## WHAT NEEDS TO BE DONE
Every line below should be copied exactly; drop the pictures.

## DATASET EXTRACT

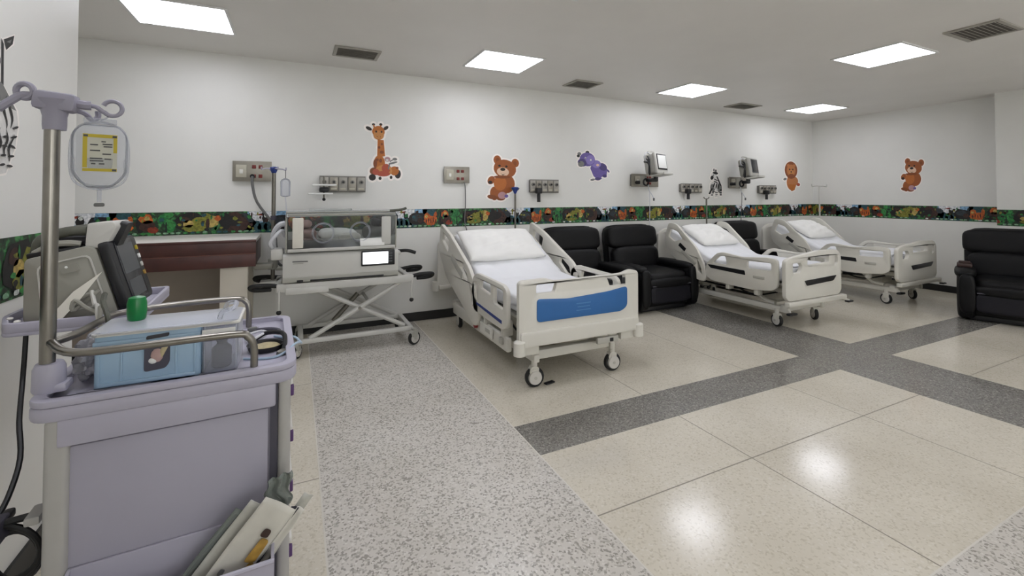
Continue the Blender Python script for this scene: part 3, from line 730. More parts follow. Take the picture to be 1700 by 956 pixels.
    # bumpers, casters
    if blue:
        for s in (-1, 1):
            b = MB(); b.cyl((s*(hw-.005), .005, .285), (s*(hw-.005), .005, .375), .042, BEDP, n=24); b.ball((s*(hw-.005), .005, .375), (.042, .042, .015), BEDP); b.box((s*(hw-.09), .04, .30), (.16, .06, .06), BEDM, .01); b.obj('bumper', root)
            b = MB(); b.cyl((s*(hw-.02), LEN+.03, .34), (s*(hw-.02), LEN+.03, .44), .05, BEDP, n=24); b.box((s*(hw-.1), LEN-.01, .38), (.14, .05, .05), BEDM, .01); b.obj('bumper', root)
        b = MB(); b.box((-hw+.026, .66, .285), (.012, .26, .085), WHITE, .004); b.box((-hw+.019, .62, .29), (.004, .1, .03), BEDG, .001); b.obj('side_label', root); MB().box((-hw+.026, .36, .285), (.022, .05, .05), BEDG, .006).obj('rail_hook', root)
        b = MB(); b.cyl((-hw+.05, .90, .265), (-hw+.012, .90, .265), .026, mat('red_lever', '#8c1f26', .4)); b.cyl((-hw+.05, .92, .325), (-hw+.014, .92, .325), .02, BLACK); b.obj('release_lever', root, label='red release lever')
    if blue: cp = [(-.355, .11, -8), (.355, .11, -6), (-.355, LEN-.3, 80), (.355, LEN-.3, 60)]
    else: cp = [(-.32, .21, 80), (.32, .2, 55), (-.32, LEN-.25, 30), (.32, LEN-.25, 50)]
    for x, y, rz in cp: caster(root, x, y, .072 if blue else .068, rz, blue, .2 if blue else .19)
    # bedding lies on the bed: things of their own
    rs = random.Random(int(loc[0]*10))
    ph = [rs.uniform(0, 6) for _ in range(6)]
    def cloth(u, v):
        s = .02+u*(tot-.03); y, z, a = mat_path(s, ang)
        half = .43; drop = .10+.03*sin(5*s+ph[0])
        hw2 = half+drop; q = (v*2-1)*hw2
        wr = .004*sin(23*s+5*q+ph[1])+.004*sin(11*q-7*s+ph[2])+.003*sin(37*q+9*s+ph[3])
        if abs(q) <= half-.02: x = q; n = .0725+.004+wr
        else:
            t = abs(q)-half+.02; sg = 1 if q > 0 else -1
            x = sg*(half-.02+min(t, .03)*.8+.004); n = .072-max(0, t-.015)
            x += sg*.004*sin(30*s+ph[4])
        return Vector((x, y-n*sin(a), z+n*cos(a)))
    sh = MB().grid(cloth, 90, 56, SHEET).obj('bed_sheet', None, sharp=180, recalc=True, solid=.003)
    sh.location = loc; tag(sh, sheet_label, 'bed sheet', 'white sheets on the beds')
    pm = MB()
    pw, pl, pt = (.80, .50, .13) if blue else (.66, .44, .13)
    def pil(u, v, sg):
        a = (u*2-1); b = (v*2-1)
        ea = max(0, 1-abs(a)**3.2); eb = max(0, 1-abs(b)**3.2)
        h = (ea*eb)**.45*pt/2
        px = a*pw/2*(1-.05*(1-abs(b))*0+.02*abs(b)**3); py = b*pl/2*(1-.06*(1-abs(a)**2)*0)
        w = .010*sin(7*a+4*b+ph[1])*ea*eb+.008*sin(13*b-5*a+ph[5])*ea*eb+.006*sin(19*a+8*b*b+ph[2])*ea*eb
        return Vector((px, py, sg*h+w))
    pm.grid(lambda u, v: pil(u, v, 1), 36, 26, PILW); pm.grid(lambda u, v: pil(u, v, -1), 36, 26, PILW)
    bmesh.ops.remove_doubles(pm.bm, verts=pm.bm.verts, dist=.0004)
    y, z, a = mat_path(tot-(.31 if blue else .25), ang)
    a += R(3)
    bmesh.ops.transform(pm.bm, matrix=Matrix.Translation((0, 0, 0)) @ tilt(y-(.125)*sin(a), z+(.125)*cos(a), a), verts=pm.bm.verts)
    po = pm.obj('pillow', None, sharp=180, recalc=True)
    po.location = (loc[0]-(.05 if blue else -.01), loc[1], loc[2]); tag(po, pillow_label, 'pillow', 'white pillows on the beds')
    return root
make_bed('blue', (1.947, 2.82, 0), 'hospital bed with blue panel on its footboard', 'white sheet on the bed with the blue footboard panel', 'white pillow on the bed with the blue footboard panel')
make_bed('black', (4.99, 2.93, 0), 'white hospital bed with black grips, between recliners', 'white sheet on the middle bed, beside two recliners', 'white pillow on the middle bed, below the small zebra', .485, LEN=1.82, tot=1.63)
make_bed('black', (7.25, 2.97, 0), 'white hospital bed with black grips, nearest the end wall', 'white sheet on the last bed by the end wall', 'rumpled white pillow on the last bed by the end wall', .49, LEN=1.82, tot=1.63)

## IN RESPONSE
Continue the Blender Python script for this scene: part 3, from line 730. More parts follow. Take the picture to be 1700 by 956 pixels.
    # bumpers, casters
    if blue:
        for s in (-1, 1):
            b = MB(); b.cyl((s*(hw-.005), .005, .285), (s*(hw-.005), .005, .375), .042, BEDP, n=24); b.ball((s*(hw-.005), .005, .375), (.042, .042, .015), BEDP); b.box((s*(hw-.09), .04, .30), (.16, .06, .06), BEDM, .01); b.obj('bumper', root)
            b = MB(); b.cyl((s*(hw-.02), LEN+.03, .34), (s*(hw-.02), LEN+.03, .44), .05, BEDP, n=24); b.box((s*(hw-.1), LEN-.01, .38), (.14, .05, .05), BEDM, .01); b.obj('bumper', root)
        b = MB(); b.box((-hw+.026, .66, .285), (.012, .26, .085), WHITE, .004); b.box((-hw+.019, .62, .29), (.004, .1, .03), BEDG, .001); b.obj('side_label', root); MB().box((-hw+.026, .36, .285), (.022, .05, .05), BEDG, .006).obj('rail_hook', root)
        b = MB(); b.cyl((-hw+.05, .90, .265), (-hw+.012, .90, .265), .026, mat('red_lever', '#8c1f26', .4)); b.cyl((-hw+.05, .92, .325), (-hw+.014, .92, .325), .02, BLACK); b.obj('release_lever', root, label='red release lever')
    if blue: cp = [(-.355, .11, -8), (.355, .11, -6), (-.355, LEN-.3, 80), (.355, LEN-.3, 60)]
    else: cp = [(-.32, .21, 80), (.32, .2, 55), (-.32, LEN-.25, 30), (.32, LEN-.25, 50)]
    for x, y, rz in cp: caster(root, x, y, .072 if blue else .068, rz, blue, .2 if blue else .19)
    # bedding lies on the bed: things of their own
    rs = random.Random(int(loc[0]*10))
    ph = [rs.uniform(0, 6) for _ in range(6)]
    def cloth(u, v):
        s = .02+u*(tot-.03); y, z, a = mat_path(s, ang)
        half = .43; drop = .10+.03*sin(5*s+ph[0])
        hw2 = half+drop; q = (v*2-1)*hw2
        wr = .004*sin(23*s+5*q+ph[1])+.004*sin(11*q-7*s+ph[2])+.003*sin(37*q+9*s+ph[3])
        if abs(q) <= half-.02: x = q; n = .0725+.004+wr
        else:
            t = abs(q)-half+.02; sg = 1 if q > 0 else -1
            x = sg*(half-.02+min(t, .03)*.8+.004); n = .072-max(0, t-.015)
            x += sg*.004*sin(30*s+ph[4])
        return Vector((x, y-n*sin(a), z+n*cos(a)))
    sh = MB().grid(cloth, 90, 56, SHEET).obj('bed_sheet', None, sharp=180, recalc=True, solid=.003)
    sh.location = loc; tag(sh, sheet_label, 'bed sheet', 'white sheets on the beds')
    pm = MB()
    pw, pl, pt = (.80, .50, .13) if blue else (.66, .44, .13)
    def pil(u, v, sg):
        a = (u*2-1); b = (v*2-1)
        ea = max(0, 1-abs(a)**3.2); eb = max(0, 1-abs(b)**3.2)
        h = (ea*eb)**.45*pt/2
        px = a*pw/2*(1-.05*(1-abs(b))*0+.02*abs(b)**3); py = b*pl/2*(1-.06*(1-abs(a)**2)*0)
        w = .010*sin(7*a+4*b+ph[1])*ea*eb+.008*sin(13*b-5*a+ph[5])*ea*eb+.006*sin(19*a+8*b*b+ph[2])*ea*eb
        return Vector((px, py, sg*h+w))
    pm.grid(lambda u, v: pil(u, v, 1), 36, 26, PILW); pm.grid(lambda u, v: pil(u, v, -1), 36, 26, PILW)
    bmesh.ops.remove_doubles(pm.bm, verts=pm.bm.verts, dist=.0004)
    y, z, a = mat_path(tot-(.31 if blue else .25), ang)
    a += R(3)
    bmesh.ops.transform(pm.bm, matrix=Matrix.Translation((0, 0, 0)) @ tilt(y-(.125)*sin(a), z+(.125)*cos(a), a), verts=pm.bm.verts)
    po = pm.obj('pillow', None, sharp=180, recalc=True)
    po.location = (loc[0]-(.05 if blue else -.01), loc[1], loc[2]); tag(po, pillow_label, 'pillow', 'white pillows on the beds')
    return root
make_bed('blue', (1.947, 2.82, 0), 'hospital bed with blue panel on its footboard', 'white sheet on the bed with the blue footboard panel', 'white pillow on the bed with the blue footboard panel')
make_bed('black', (4.99, 2.93, 0), 'white hospital bed with black grips, between recliners', 'white sheet on the middle bed, beside two recliners', 'white pillow on the middle bed, below the small zebra', .485, LEN=1.82, tot=1.63)
make_bed('black', (7.25, 2.97, 0), 'white hospital bed with black grips, nearest the end wall', 'white sheet on the last bed by the end wall', 'rumpled white pillow on the last bed by the end wall', .49, LEN=1.82, tot=1.63)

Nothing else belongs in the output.